His letters were all about people—usually celebrated people—and in this case one dog. Wilder asked Colefax to grieve with him over the illness of Basket III, Gertrude Stein and Alice B. Toklas’s French poodle, and reminded her that Basket I had been a gift to Stein from Picasso. Next he did a characteristically thoughtful thing: he told Colefax about a talented young artist—Robert Shaw, “the wunderkind of choral directing”—whom he was sending to see her. He was afraid that Shaw might shrink from presenting the letter of introduction, for the lad was shy. He often thought, Wilder added, that the people “we would most wish to see walk three times around the block and then decide not to call on us, fearing that they have nothing which could interest.” In a closing burst of rhetoric, Wilder addressed the issue of when he and Colefax might next meet. Could she come to Arizona in the fall? If not, he would cross to see her. He had “100,000 irremoveable marks in Germany,” so they could go to Bad Homburg or Bad Nauheim or Baden-Baden and she “could lie in the mud-filled copper baths where [her] sovreign, Edward VII, renewed his youth like an eagle.”
IV
Some of Wilder’s most interesting letters, unsurprisingly, were addressed to or commented on prominent figures in the literary and theatrical worlds. He met Gertrude Stein—“a great, sensible, gallant gal and a great treat”—when she came to Chicago in 1934 and he was pressed into service as her “secretary, errand boy-companion.” The next year he stayed with Stein and Toklas for eight days in Bilignin, coming away feeling rather daunted by Stein’s “difficult magnificent and occasionally too abstract and faintly disillusioned alpine wisdom.” He never doubted her genius, though, and other happy meetings ensued. When she died in 1946, he wrote Toklas offering to serve as literary executor of her works. “[L]ong after you and I are dead,” he said, “she will be becoming clearer and clearer as the great thinker and the great soul of our time.”

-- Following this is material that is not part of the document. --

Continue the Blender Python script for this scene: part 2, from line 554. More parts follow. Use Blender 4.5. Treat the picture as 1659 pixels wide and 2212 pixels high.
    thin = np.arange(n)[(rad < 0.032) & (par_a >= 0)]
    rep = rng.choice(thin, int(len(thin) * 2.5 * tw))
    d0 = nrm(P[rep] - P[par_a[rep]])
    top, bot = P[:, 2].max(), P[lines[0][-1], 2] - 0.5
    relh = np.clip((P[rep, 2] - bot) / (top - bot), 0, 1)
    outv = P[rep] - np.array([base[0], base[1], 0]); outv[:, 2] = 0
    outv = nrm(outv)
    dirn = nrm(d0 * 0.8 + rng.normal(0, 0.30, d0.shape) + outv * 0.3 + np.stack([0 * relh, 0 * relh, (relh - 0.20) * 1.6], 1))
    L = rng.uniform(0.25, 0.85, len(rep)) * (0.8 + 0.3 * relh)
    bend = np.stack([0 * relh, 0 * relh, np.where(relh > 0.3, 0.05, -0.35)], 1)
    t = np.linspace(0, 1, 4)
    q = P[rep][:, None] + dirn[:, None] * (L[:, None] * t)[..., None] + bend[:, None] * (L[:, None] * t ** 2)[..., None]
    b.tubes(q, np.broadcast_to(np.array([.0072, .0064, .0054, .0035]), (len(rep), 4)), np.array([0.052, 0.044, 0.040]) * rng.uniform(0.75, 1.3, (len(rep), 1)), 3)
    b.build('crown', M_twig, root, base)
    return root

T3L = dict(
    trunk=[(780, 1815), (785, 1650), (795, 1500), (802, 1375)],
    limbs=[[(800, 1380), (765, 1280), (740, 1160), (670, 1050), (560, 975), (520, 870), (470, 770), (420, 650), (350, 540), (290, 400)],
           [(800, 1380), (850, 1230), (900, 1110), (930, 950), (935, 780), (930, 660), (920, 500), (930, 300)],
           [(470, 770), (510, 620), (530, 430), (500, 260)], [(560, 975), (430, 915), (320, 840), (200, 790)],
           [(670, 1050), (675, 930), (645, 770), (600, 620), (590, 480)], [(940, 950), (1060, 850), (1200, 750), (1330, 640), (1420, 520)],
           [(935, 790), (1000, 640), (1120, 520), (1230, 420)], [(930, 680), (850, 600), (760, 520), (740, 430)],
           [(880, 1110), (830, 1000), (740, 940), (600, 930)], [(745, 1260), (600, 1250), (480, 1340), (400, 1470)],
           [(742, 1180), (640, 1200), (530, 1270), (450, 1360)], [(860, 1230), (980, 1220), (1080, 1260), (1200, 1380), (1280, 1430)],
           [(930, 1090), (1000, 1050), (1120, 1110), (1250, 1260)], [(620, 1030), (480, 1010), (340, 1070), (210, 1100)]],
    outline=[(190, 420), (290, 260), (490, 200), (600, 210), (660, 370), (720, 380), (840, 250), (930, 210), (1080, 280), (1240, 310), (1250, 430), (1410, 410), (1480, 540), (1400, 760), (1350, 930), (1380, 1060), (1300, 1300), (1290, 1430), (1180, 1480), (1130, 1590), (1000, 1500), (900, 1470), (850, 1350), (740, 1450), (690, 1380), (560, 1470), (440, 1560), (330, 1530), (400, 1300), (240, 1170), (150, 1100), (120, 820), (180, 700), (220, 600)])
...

If he admired Stein, Wilder was quite swept away by Hemingway. The two men met in Paris in the autumn of 1926, each at the beginning of their careers. Hemingway was living alone at the time, separated from his first wife, Hadley. On November 9, Wilder wrote him from Munich, waxing enthusiastic about the city and deploring the dullness of the youth he was accompanying as chaperone-companion. He hadn’t read The Sun Also Rises yet, Wilder said, but would have by the time they saw each other. He suggested that Hemingway write a play for Richard Boleslavsky and his Laboratory Theatre in New York, and in closing asked Hemingway to give his regards to Sylvia Beach.

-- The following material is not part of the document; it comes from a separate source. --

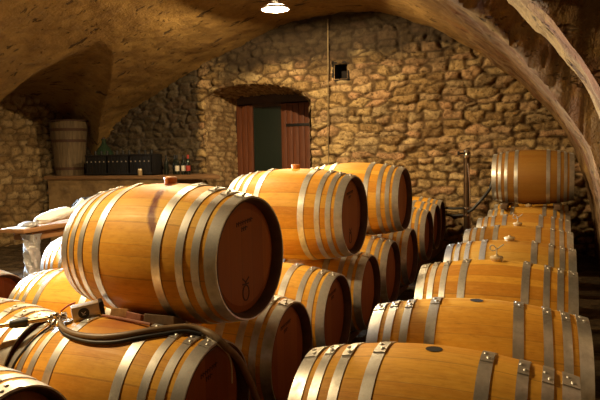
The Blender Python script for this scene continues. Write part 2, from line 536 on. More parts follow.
xs = np.unique(np.concatenate([np.linspace(XL - .1, -8.0, 26), np.linspace(-8.0, -4.5, 80), np.linspace(-4.5, -1.2, 60), np.linspace(-1.2, .2, 48), np.linspace(.2, .6, 24), np.linspace(.6, XR + .1, 18)]))
ys = np.unique(np.concatenate([np.arange(YN - .1, 2.0, .08), np.arange(2.0, YB + .35, .033)]))
XX, YY = np.meshgrid(xs, ys, indexing='ij')
mv = main_vault(XX)
# smooth the polygonal profile a little
ker = lambda a: a
lu = lunettes(XX, YY)
ZZ = np.maximum(mv, lu)
inrec = np.clip((lu - mv) / .05, 0, 1)
right_rec = inrec * (XX > -2.3)
hb, tb, jb = stonework(YY * 1.0 + .3 * XX, XX + ZZ * .7, 21, ch=(.10, .2), sw=(.15, .4))
bump_h = .07 * (fbm(XX * 1.1, YY * 1.1, 31, 4, ZZ) - .5) + .055 * (fbm(XX * 4, YY * 4, 37, 4, ZZ * 4) - .5) + .05 * np.clip((XX + 1.6) / .8, 0, 1) * (fbm(XX * 9, YY * 9, 44, 3, ZZ * 9) - .5)
bump_h = bump_h + right_rec * (hb - .5) * .05
stp = np.maximum(np.abs(np.gradient(ZZ, axis=1)), np.abs(np.gradient(ZZ, axis=0))) > .30
bump_h = np.where(stp, 0, bump_h)
rub = np.clip((fbm(XX * 1.6, YY * 1.6, 94, 3, ZZ * 1.6) - .27) * 7, 0, 1) * np.clip((XX + 1.5) / .7, 0, 1) * .9
right_rec = np.where(stp, .6, np.maximum(right_rec, rub))
ceiling = sheet('ceiling', np.stack([XX, YY, ZZ], -1), bump_h, M['plaster'],
                dict(recess=np.clip(right_rec * 1.0, 0, 1), tone=tb, joint=jb), flip=True)
ceiling.data.set_sharp_from_angle(angle=R(42))

# floor
xf = np.arange(XL - .1, XR + .15, .05); yf = np.arange(YN - .1, YB + 1.4, .05)
XF, YF = np.meshgrid(xf, yf, indexing='ij')
hf, tf, jf = stonework(XF, YF, 33, ch=(.13, .26), sw=(.2, .5))
sheet('floor', np.stack([XF, YF, np.zeros_like(XF) - .035], -1), .02 * hf + .012 * (fbm(XF * 2, YF * 2, 5) - .5), M['floor'], dict(tone=tf, joint=jf))

# far wall with the doorway and a putlog hole
DX0, DX1 = -5.66, -3.66
def door_top(x):
    t = (x - DX0) / (DX1 - DX0)
    return 2.44 - .12 * t + .30 * np.sqrt(np.clip(1 - (2 * t - 1) ** 2, 0, 1))
uw = np.arange(XL - .1, .95, .021); vw = np.arange(-.05, 3.85, .021)
UW, VW = np.meshgrid(uw, vw, indexing='ij')
hw, tw, jw = stonework(UW, VW, 4, ch=(.075, .155), sw=(.17, .46), gap=.019)
rough = .06 * (fbm(UW * 1.6, VW * 1.6, 50) - .5) + .03 * (fbm(UW * 9, VW * 9, 51, 3) - .5)
in_door = (UW > DX0) & (UW < DX1) & (VW < door_top(UW))
in_hole = (np.abs(UW + 3.145) < .115) & (np.abs(VW - 2.775) < .125)
cut = in_door | in_hole
keep = ~(cut[:-1, :-1] & cut[1:, :-1] & cut[1:, 1:] & cut[:-1, 1:])
near_hole = in_hole
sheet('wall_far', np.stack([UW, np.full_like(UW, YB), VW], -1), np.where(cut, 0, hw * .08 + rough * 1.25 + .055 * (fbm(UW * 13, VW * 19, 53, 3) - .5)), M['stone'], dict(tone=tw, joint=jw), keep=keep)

# splayed embrasure of the doorway
cv = []
for z in np.linspace(-.03, door_top(DX0 + 1e-6), 96)[:-1]: cv.append((DX0, z))
for x in np.linspace(DX0, DX1, 92): cv.append((x, float(door_top(np.array(x)))))
for z in np.linspace(float(door_top(np.array(DX1))), -.03, 90)[1:]: cv.append((DX1, z))
cv = np.array(cv)
cxm = (DX0 + DX1) / 2
s = np.concatenate([[0], np.cumsum(np.linalg.norm(np.diff(cv, axis=0), axis=1))])
dep = np.linspace(0, 1, 36)
SS, DD = np.meshgrid(s, dep, indexing='ij')
bx = -4.73 + (cv[:, 0] - cxm) * (1.50 / 2.0); bz = np.minimum(cv[:, 1], 2.62 - (cv[:, 1] > 2.6) * .05)
PX = cv[:, 0][:, None] * (1 - dep) + bx[:, None] * dep
PZ = cv[:, 1][:, None] * (1 - dep) + bz[:, None] * dep
PY = (YB - .045) + dep[None, :] * .90 + 0 * SS
he, te, je = stonework(DD * .9, SS, 12, ch=(.065, .12), sw=(.16, .4), gap=.022, warp=.03)
sheet('trim_1', np.stack([PX, PY, PZ], -1), he * .035 + .03 * (fbm(SS * 4, DD * 4, 61, 3) - .5), M['jamb'], dict(tone=te, joint=je), flip=True)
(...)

This letter constitutes at least a minor discovery in Hemingway studies. It has not been cited in the several biographies of Hemingway, nor has any mention appeared of a meeting of the two writers. That there was such a meeting, quite possibly at Beach’s Shakespeare & Company bookstore, and subsequent encounters as well, marking at least the beginning of a friendship, is borne out by Wilder’s November 28 letter to his three sisters, written in Paris. He was considering “going over to live with Ernest Hemingway” in his studio apartment, he reported, but “[Ernest’s] wife is about to divorce him, and his new wife is about to arrive from America, so I think I’d better not try.” Hemingway himself, he thought “wonderful” in his devotion to his work. He was the only writer of his generation he had met who inspired his respect as an artist.
Ten days later Wilder wrote his mother that Hemingway “remains the hot sketch of all time, bursting with self-confidence and a sort of little-boy impudence.” Hemingway was at work on a play about Mussolini, he wrote—again, a revelation, if true. Its accuracy seems doubtful, though, for Wilder goes on to report that Hemingway in yarning mode claimed to have dabbled in secret service and to have certain knowledge that most of the attempts on Mussolini’s life were orchestrated by Il Duce himself in order to create a martyr-legend. His mother could judge, Wilder dryly observed, “how full of astonishments” Ernest’s conversation was.
Stagestruck since boyhood, Thornton Wilder took immense pleasure in his contacts with prominent men and women of the theatre. “Mary Pickford wants me to write a play with her!” And on Saturday, “Aleck, Kit, Gert (Alexander Woollcott, Katharine Cornell, Gertrude Macy) and [he]” were going to the summer home of Alfred Lunt and Lynn Fontanne “to sleep on army cots.” So he announced excitedly in a letter of June 1933 to actress Ruth Gordon—“best of all Ruthies”—who with her husband, the writer and director Garson Kanin, became his lifelong friends. Two months later he alerted Woollcott to look out for an eighteen-year-old actor coming to New York and armed with letters of r
ecommendation from Wilder. He was “a rather pudgy-faced youngster with a wing of brown hair … and a vague Oxford epigrammatic manner.” The name, he added, was “Orson Welles,” and he was going far.
Wilder’s profound understanding of the stage is demonstrated in letters of advice to aspiring actors and playwrights. An actress, he warned Rosemary Ames, must expect to be regarded socially as a freak. She would be too busy to pay calls, and people would cast “their curious and fascinated gaze” upon her. Ames should beware of the temptation “for praise and lively suppers” that followed a performance. It was not easy “to go soberly to bed at eleven after a superb climax.” Best friends were likely to seem dull; the actress required bright new admirers instead. Eventually, though, if she were good enough, she would become “something more than a lady: an artist.”